P. S. You assume much when you assume I don’t know my way around the Dayton Public Schools. And if I am too quick to swing the axe when you crown the next administrator for sainthood because of something non-academic when the schools they are suppose to be running are failing at EVERY level, you should know its because I’ve been much more than a Johnny-Come-Lately without any skin in the game. That’s more than be said about most people on this board when it comes to the Dayton Public Schools.

Alan Scott

No David, Once again your reach goes farther than your grasp. Stivers is the exception that proves the rule. I know that Principal Dooley does a good job but you completely dismiss the fact that the students of Stivers have to test to get in and must maintain a high standard while there or they end up elsewhere. When examining the ‘Big Picture’ it really has little to do with the building administrator. Look at the other Dayton Public High Schools, Belmont 0 out of 12 standards met; Dunbar 0 out of 12 standards met; Medowdale 1 out of 12 standards met; Thurgood Marshall 0 out of 12 standards met. That’s 1 out of 36 standards met for all Dayton Public High School’s not named Stivers. It’s not rocket science, the best students are selected to go to Stivers and the District funnels $$$ there way for adjucts so they can have a showcase school that ‘competes with suburban districts’ on measurables. The system is set up to benefit Stivers, plain and simple. How else could a district have one high school meeting 11 of 12 standards and the other 4 combined only muster 1 of a possible 36? The District lets Stivers cherrypick the best students and lets the rest attend their choice of FAILING school. I really hope that your buddy does well, and I understand that you are an Ad guy and are saying crazy things just to get the readers attention. But I fear until a system change occurs on the level of letting parents leave the district with a voucher for a better education, we will continue to see a few hundred kids receive quality instruction and the other 15,000 will end up in a FAILING high school.

pizzabill

Alan & David:

From someone who knows, the system is certainly not set up to benefit Stivers, and the students aren’t cheery-picked by their academic performance. In my opinion, the school succeeds in spite of the system and succeeds because of the dedicated people involved– meaning the school staff, teachers, adjuncts, alumni (Stivers Foundation) and students.
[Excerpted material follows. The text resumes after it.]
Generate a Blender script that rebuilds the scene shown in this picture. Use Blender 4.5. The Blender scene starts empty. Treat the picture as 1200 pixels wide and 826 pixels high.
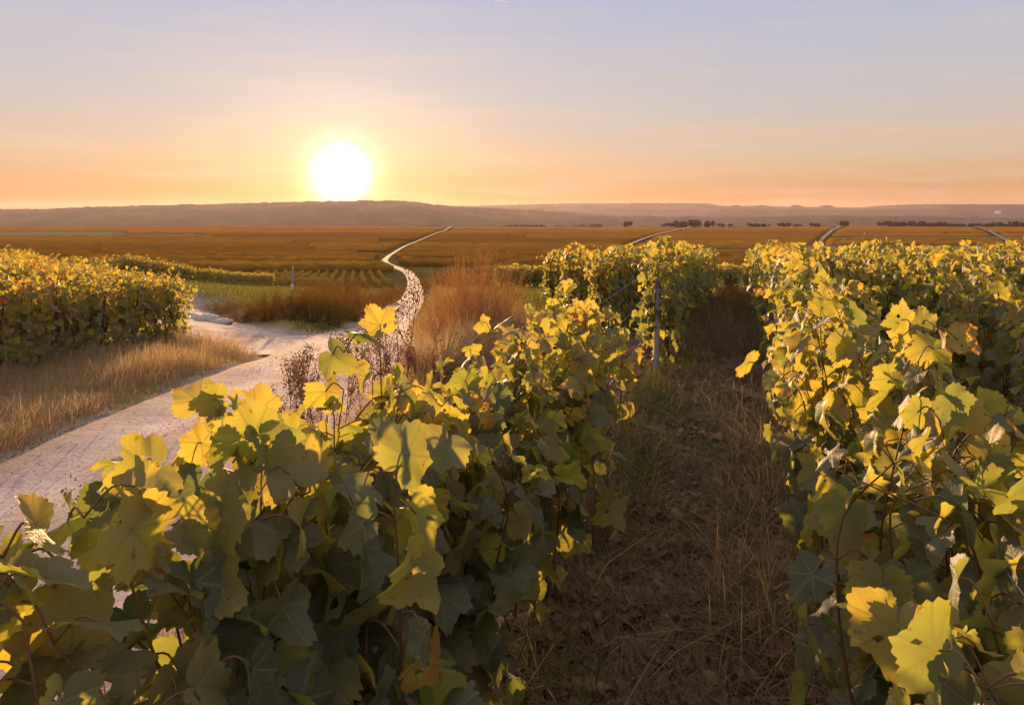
import bpy, math
import numpy as np
from mathutils import Vector, Matrix

# ------------------------------------------------------------------ camera, sky, sun, exposure
scene = bpy.context.scene
COL = scene.collection
R = math.radians
FPX = 900.0            # focal length in photo pixels (1200 wide)
EYE = 1.7
cam_d = bpy.data.cameras.new('camera'); cam = bpy.data.objects.new('camera', cam_d); COL.objects.link(cam)
cam.location = (0, 0, EYE); cam.rotation_euler = (R(90), 0, 0)
cam_d.lens = 27.0; cam_d.sensor_width = 36.0; cam_d.shift_y = -163/1200.0
cam_d.clip_start = 0.05; cam_d.clip_end = 60000
scene.camera = cam

SUN_V = Vector(((400-600)/FPX, 1.0, (250-205)/FPX)).normalized()
SUN_EL = math.asin(SUN_V.z); SUN_AZ = math.atan2(SUN_V.x, SUN_V.y)
sun_d = bpy.data.lights.new('sun', 'SUN'); sun = bpy.data.objects.new('sun', sun_d); COL.objects.link(sun)
sun_d.energy = 5.0; sun_d.angle = R(0.6); sun_d.color = (1.0, 0.60, 0.30)
sun.rotation_euler = SUN_V.to_track_quat('Z', 'Y').to_euler()
sun.location = (0, 0, 60)

world = bpy.data.worlds.new('World'); scene.world = world; world.use_nodes = True
wt = world.node_tree; wt.nodes.clear()
def N(t, kind, **kw):
    n = t.nodes.new(kind)
    for k, v in kw.items():
        if k.startswith('i_'):
            key = k[2:]; key = int(key) if key.isdigit() else key
            n.inputs[key].default_value = v
        else: setattr(n, k, v)
    return n
def ramp(t, fac, stops, interp='LINEAR'):
    n = t.nodes.new('ShaderNodeValToRGB'); n.color_ramp.interpolation = interp
    e = n.color_ramp.elements
    while len(e) > 1: e.remove(e[-1])
    e[0].position = stops[0][0]; e[0].color = (*stops[0][1], 1)
    for p, c in stops[1:]:
        q = e.new(p); q.color = (*c, 1)
    t.links.new(fac, n.inputs[0]); return n.outputs[0]
def M(t, op, a, b=None, c=None, clamp=False):
    n = t.nodes.new('ShaderNodeMath'); n.operation = op; n.use_clamp = clamp
    for i, v in enumerate((a, b, c)):
        if v is None: continue
        if isinstance(v, (int, float)): n.inputs[i].default_value = v
        else: t.links.new(v, n.inputs[i])
    return n.outputs[0]
def mixc(t, fac, a, b, mode='MIX'):
    n = t.nodes.new('ShaderNodeMix'); n.data_type = 'RGBA'; n.blend_type = mode
    for s, v in ((n.inputs[0], fac), (n.inputs[6], a), (n.inputs[7], b)):
        if isinstance(v, (int, float)): s.default_value = v
        elif isinstance(v, tuple): s.default_value = (*v, 1) if len(v) == 3 else v
        else: t.links.new(v, s)
    return n.outputs[2]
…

You know not of what you speak, and if a school is successful in a difficult environment it may be because people put hard work into it and take advantage of what they have– and don’t simply use what they think they don’t have as an excuse.

Anthony

As soon as tax dollars start following the student to any institution public or private, students will start to get an education on par with the rest of the modern world.

D. Woodall

Looking for old friend Dave Lawrence! D.Woodall

Alan Scott

David,

Just checking in, we are two years into the David Lawrence reign at Marshall High School and I have just reviewed the State Report card for that building. Needless to say more work is left to be done. I didn’t mean to be hateful towards your friend, Principal Lawrence. Instead I was trying to express that until the SYSTEM is overhauled it will be hard for any one administrator (especially at the building level) to make a difference. I would say this though; watch out for David White at Belmont. They are on pace to be second to only St. Ivers in the very near future.